* **Directions for this task**:
Return the listing below exactly, with the pictures dropped.

--- start Data provided ---

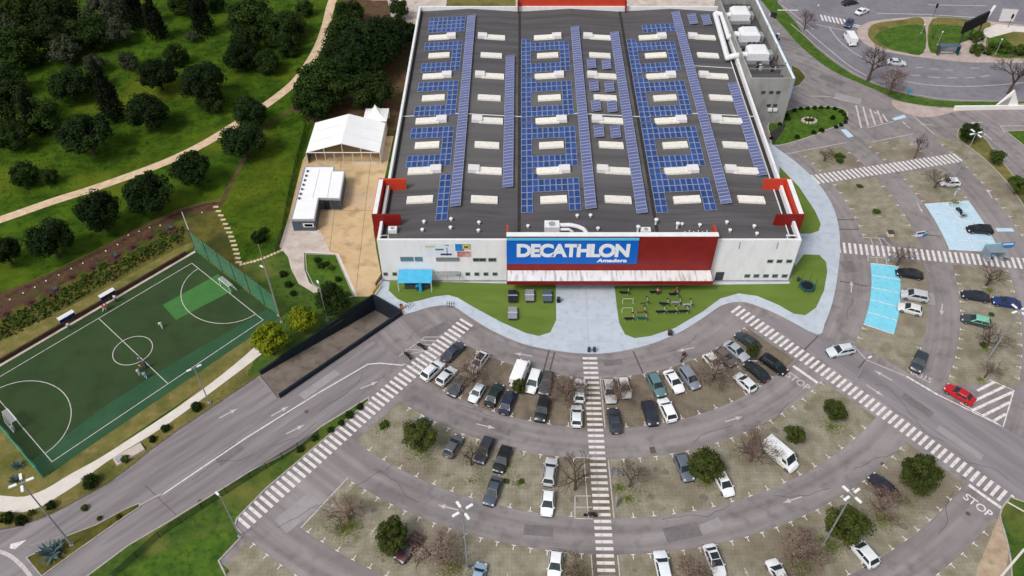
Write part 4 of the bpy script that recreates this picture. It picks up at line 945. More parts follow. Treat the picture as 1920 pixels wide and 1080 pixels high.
car(1143,732,'wagon',(190,190,190),'o','silver estate under bare branches right against the middle crossing',G1)
car(1171,726,'hatch',(216,214,212),'o','white hatchback half hidden under brown bare branches',G1)
car(1231,720,'wagon',TL,'o','teal green estate car right of the middle crossing',G1)
car(1264,714,'sedan',(236,236,238),'o','white saloon between the teal estate and grey people carrier',G1)
car(1293,707,'mini',(132,136,150),'o','grey people carrier right of the white saloon',G1)
car(1219,773,'suv',(38,42,52),'o','black SUV in outer row next to a white SUV',G1)
car(1251,767,'suv',(240,240,242),'i','white SUV in outer row beside the black SUV',G1)
car(1152,787,'sedan',(56,60,68),'i','dark grey saloon in outer row right of the middle crossing',G1)
car(1338,678,'hatch',(226,226,222),'o','white hatchback behind a bare tree trunk',G1)
car(1360,669,'hatch',(104,94,90),'o','brownish grey hatchback under bare branches',G1)
car(1381,657,'sedan',(168,172,180),'o','silver saloon second in the row from the right zebra',G1)
car(1402,638,'sedan',(54,60,66),'i','dark grey saloon nearest the walkway by the right zebra',G1)
car(1419,695,'sedan',(30,38,40),'i','black saloon beside a small orange-edged planter',G1)
car(1451,682,'wagon',(20,22,24),'o','black estate beside the STOP lettering',G1)
car(1397,716,'hatch',(220,223,226),'i','white hatchback alone at the right end of the outer row',G1)
car(1577,656,'wagon',(208,214,220),((1600,652),(1555,660)),'silver estate driving on the cross road by the walkway corner',None,('rail',),name='moving_car')
car(786,800,'hatch',(70,96,104),'i','teal hatchback mostly hidden under a dark green tree',G2)
car(850,835,'hatch',(92,92,98),'i','grey hatchback left of bare twigs in the second ring',G2)
car(908,843,'wagon',(52,56,62),'o','charcoal estate right of bare twigs in the second ring',G2)
car(942,860,'sedan',(24,26,30),'o','black saloon in the upper row of the second ring',G2)
car(924,920,'sedan',(70,80,92),'o','dark slate saloon in the lower row of the second ring',G2)
car(1031,883,'wagon',(196,197,200),'i','silver estate left of a bare tree near the middle crossing',G2,('rail',))
car(1027,942,'hatch',(236,237,238),'o','white hatchback behind the silver estate',G2)
car(1283,875,'suv',(96,104,114),'o','slate grey SUV left of a round green tree',G2)
car(1358,906,'hatch',(238,238,238),'o','white hatchback right of a round green tree',G2)
car(1464,851,'van',(236,237,238),((1440,832),(1488,874)),'large white delivery van beside a bare tree in second ring',G2,name='parked_van',cat='van')
car(767,1026,'sedan',(74,44,46),((780,1010),(752,1044)),'dark red saloon beside a dark green tree in the third ring',G3_)
car(1658,911,'sedan',(48,42,54),((1676,926),(1640,896)),'dark plum saloon by the lane in the third ring',G3_)
car(1619,1034,'suv',(222,226,228),'i','white SUV with dark side windows below a green tree',G3_)
car(1041,1058,'hatch',(238,239,240),'o','white hatchback at bottom edge left of the middle crossing',G3_)
car(1243,1062,'wagon',(230,236,240),'i','white estate at bottom edge right of the middle crossing',G3_)
car(1340,1050,'sedan',(228,230,232),'o','white saloon with dark sunroof at the bottom edge',G3_,('sunroof',))
car(1459,1074,'hatch',(236,237,238),'i','white hatchback cut off at the bottom edge right of others',G3_)
car(897,1078,'small',(150,176,198),'i','light blue small car cut off at the bottom edge',G3_)
car(1706,512,'sedan',(30,32,38),'i','black saloon touching the bright cyan bays',G4)
car(1716,553,'mini',(188,188,194),'i','silver people carrier beside a small shrub near cyan bays',G4)
car(1707,578,'hatch',(212,212,210),'i','pale silver hatchback next to the silver people carrier',G4)
car(1830,554,'sedan',(34,38,52),'i','black saloon nose to tail with a blue car',G4)
car(1888,566,'sedan',BL,'i','dark blue saloon beside a street lamp',G4)
car(1831,600,'wagon',(60,66,72),'i','taxi with mint green roof and dark body below the black saloon',G4,roofc=MT)
car(1724,677,'suv',(48,56,64),((1732,655),(1712,700)),'dark slate SUV driving in the aisle towards STOP lettering',None,name='moving_car')
car(1800,738,'sedan',RD,((1822,752),(1776,726)),'bright red saloon turning beside the hatched corner',None,name='moving_car')
car(1838,429,'wagon',(24,26,30),((1862,431),(1815,427)),'black estate standing on the pale blue bays',G4)
car(1781,341,'hatch',(226,228,230),((1800,342),(1762,341)),'white hatchback under a street lamp beside a bare tree',G4)
car(1594,3,'sedan',(30,32,38),((1580,6),(1610,0)),'black car at the top edge of the street',G5,name='moving_car')
car(1617,20,'sedan',(232,234,236),((1604,26),(1630,15)),'white car on the street above the zebra crossing',G5,name='moving_car')
car(1592,43,'hatch',(52,64,98),((1597,36),(1586,52)),'dark blue car crossing the street zebra',G5,name='moving_car')
car(1595,70,'van',(236,237,238),((1602,80),(1590,60)),'white van on the street below the zebra crossing',G5,name='moving_van',cat='van')
car(1681,116,'sedan',(198,204,210),((1665,114),(1696,117)),'silver car on the street behind a bare tree',G5,name='moving_car')
# =================================================================== TREES AND PLANTS
def leaf_mat(name, c, c2, randv=.15, c3=None):
    m = mat(name, c, c2, .9, .75, c3=c3, scale3=2.2, amt3=.6, randv=randv, spec=.08, lo=.3, hi=.7); return m
leaf_mat('leaf_pine', (21,35,14), (39,57,21), .32, (14,23,10))
leaf_mat('leaf_oak', (28,43,16), (52,70,25), .35, (19,29,12))
leaf_mat('leaf_cypress', (15,21,12), (25,34,18), .15)
leaf_mat('leaf_grey', (52,60,44), (78,84,62), .2, (34,42,30))
leaf_mat('leaf_yellow', (84,96,16), (124,132,26), .12, (48,62,12))
leaf_mat('leaf_olive', (50,60,26), (82,90,40), .15, (34,40,18))
leaf_mat('leaf_fresh', (50,70,24), (76,94,36), .15, (34,48,18))
leaf_mat('leaf_brown', (128,108,96), (154,132,118), .15, (102,84,72))
leaf_mat('leaf_agave', (62,84,86), (94,114,114), .15)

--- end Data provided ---

* **Correct response**:
Write part 4 of the bpy script that recreates this picture. It picks up at line 945. More parts follow. Treat the picture as 1920 pixels wide and 1080 pixels high.
car(1143,732,'wagon',(190,190,190),'o','silver estate under bare branches right against the middle crossing',G1)
car(1171,726,'hatch',(216,214,212),'o','white hatchback half hidden under brown bare branches',G1)
car(1231,720,'wagon',TL,'o','teal green estate car right of the middle crossing',G1)
car(1264,714,'sedan',(236,236,238),'o','white saloon between the teal estate and grey people carrier',G1)
car(1293,707,'mini',(132,136,150),'o','grey people carrier right of the white saloon',G1)
car(1219,773,'suv',(38,42,52),'o','black SUV in outer row next to a white SUV',G1)
car(1251,767,'suv',(240,240,242),'i','white SUV in outer row beside the black SUV',G1)
car(1152,787,'sedan',(56,60,68),'i','dark grey saloon in outer row right of the middle crossing',G1)
car(1338,678,'hatch',(226,226,222),'o','white hatchback behind a bare tree trunk',G1)
car(1360,669,'hatch',(104,94,90),'o','brownish grey hatchback under bare branches',G1)
car(1381,657,'sedan',(168,172,180),'o','silver saloon second in the row from the right zebra',G1)
car(1402,638,'sedan',(54,60,66),'i','dark grey saloon nearest the walkway by the right zebra',G1)
car(1419,695,'sedan',(30,38,40),'i','black saloon beside a small orange-edged planter',G1)
car(1451,682,'wagon',(20,22,24),'o','black estate beside the STOP lettering',G1)
car(1397,716,'hatch',(220,223,226),'i','white hatchback alone at the right end of the outer row',G1)
car(1577,656,'wagon',(208,214,220),((1600,652),(1555,660)),'silver estate driving on the cross road by the walkway corner',None,('rail',),name='moving_car')
car(786,800,'hatch',(70,96,104),'i','teal hatchback mostly hidden under a dark green tree',G2)
car(850,835,'hatch',(92,92,98),'i','grey hatchback left of bare twigs in the second ring',G2)
car(908,843,'wagon',(52,56,62),'o','charcoal estate right of bare twigs in the second ring',G2)
car(942,860,'sedan',(24,26,30),'o','black saloon in the upper row of the second ring',G2)
car(924,920,'sedan',(70,80,92),'o','dark slate saloon in the lower row of the second ring',G2)
car(1031,883,'wagon',(196,197,200),'i','silver estate left of a bare tree near the middle crossing',G2,('rail',))
car(1027,942,'hatch',(236,237,238),'o','white hatchback behind the silver estate',G2)
car(1283,875,'suv',(96,104,114),'o','slate grey SUV left of a round green tree',G2)
car(1358,906,'hatch',(238,238,238),'o','white hatchback right of a round green tree',G2)
car(1464,851,'van',(236,237,238),((1440,832),(1488,874)),'large white delivery van beside a bare tree in second ring',G2,name='parked_van',cat='van')
car(767,1026,'sedan',(74,44,46),((780,1010),(752,1044)),'dark red saloon beside a dark green tree in the third ring',G3_)
car(1658,911,'sedan',(48,42,54),((1676,926),(1640,896)),'dark plum saloon by the lane in the third ring',G3_)
car(1619,1034,'suv',(222,226,228),'i','white SUV with dark side windows below a green tree',G3_)
car(1041,1058,'hatch',(238,239,240),'o','white hatchback at bottom edge left of the middle crossing',G3_)
car(1243,1062,'wagon',(230,236,240),'i','white estate at bottom edge right of the middle crossing',G3_)
car(1340,1050,'sedan',(228,230,232),'o','white saloon with dark sunroof at the bottom edge',G3_,('sunroof',))
car(1459,1074,'hatch',(236,237,238),'i','white hatchback cut off at the bottom edge right of others',G3_)
car(897,1078,'small',(150,176,198),'i','light blue small car cut off at the bottom edge',G3_)
car(1706,512,'sedan',(30,32,38),'i','black saloon touching the bright cyan bays',G4)
car(1716,553,'mini',(188,188,194),'i','silver people carrier beside a small shrub near cyan bays',G4)
car(1707,578,'hatch',(212,212,210),'i','pale silver hatchback next to the silver people carrier',G4)
car(1830,554,'sedan',(34,38,52),'i','black saloon nose to tail with a blue car',G4)
car(1888,566,'sedan',BL,'i','dark blue saloon beside a street lamp',G4)
car(1831,600,'wagon',(60,66,72),'i','taxi with mint green roof and dark body below the black saloon',G4,roofc=MT)
car(1724,677,'suv',(48,56,64),((1732,655),(1712,700)),'dark slate SUV driving in the aisle towards STOP lettering',None,name='moving_car')
car(1800,738,'sedan',RD,((1822,752),(1776,726)),'bright red saloon turning beside the hatched corner',None,name='moving_car')
car(1838,429,'wagon',(24,26,30),((1862,431),(1815,427)),'black estate standing on the pale blue bays',G4)
car(1781,341,'hatch',(226,228,230),((1800,342),(1762,341)),'white hatchback under a street lamp beside a bare tree',G4)
car(1594,3,'sedan',(30,32,38),((1580,6),(1610,0)),'black car at the top edge of the street',G5,name='moving_car')
car(1617,20,'sedan',(232,234,236),((1604,26),(1630,15)),'white car on the street above the zebra crossing',G5,name='moving_car')
car(1592,43,'hatch',(52,64,98),((1597,36),(1586,52)),'dark blue car crossing the street zebra',G5,name='moving_car')
car(1595,70,'van',(236,237,238),((1602,80),(1590,60)),'white van on the street below the zebra crossing',G5,name='moving_van',cat='van')
car(1681,116,'sedan',(198,204,210),((1665,114),(1696,117)),'silver car on the street behind a bare tree',G5,name='moving_car')
# =================================================================== TREES AND PLANTS
def leaf_mat(name, c, c2, randv=.15, c3=None):
    m = mat(name, c, c2, .9, .75, c3=c3, scale3=2.2, amt3=.6, randv=randv, spec=.08, lo=.3, hi=.7); return m
leaf_mat('leaf_pine', (21,35,14), (39,57,21), .32, (14,23,10))
leaf_mat('leaf_oak', (28,43,16), (52,70,25), .35, (19,29,12))
leaf_mat('leaf_cypress', (15,21,12), (25,34,18), .15)
leaf_mat('leaf_grey', (52,60,44), (78,84,62), .2, (34,42,30))
leaf_mat('leaf_yellow', (84,96,16), (124,132,26), .12, (48,62,12))
leaf_mat('leaf_olive', (50,60,26), (82,90,40), .15, (34,40,18))
leaf_mat('leaf_fresh', (50,70,24), (76,94,36), .15, (34,48,18))
leaf_mat('leaf_brown', (128,108,96), (154,132,118), .15, (102,84,72))
leaf_mat('leaf_agave', (62,84,86), (94,114,114), .15)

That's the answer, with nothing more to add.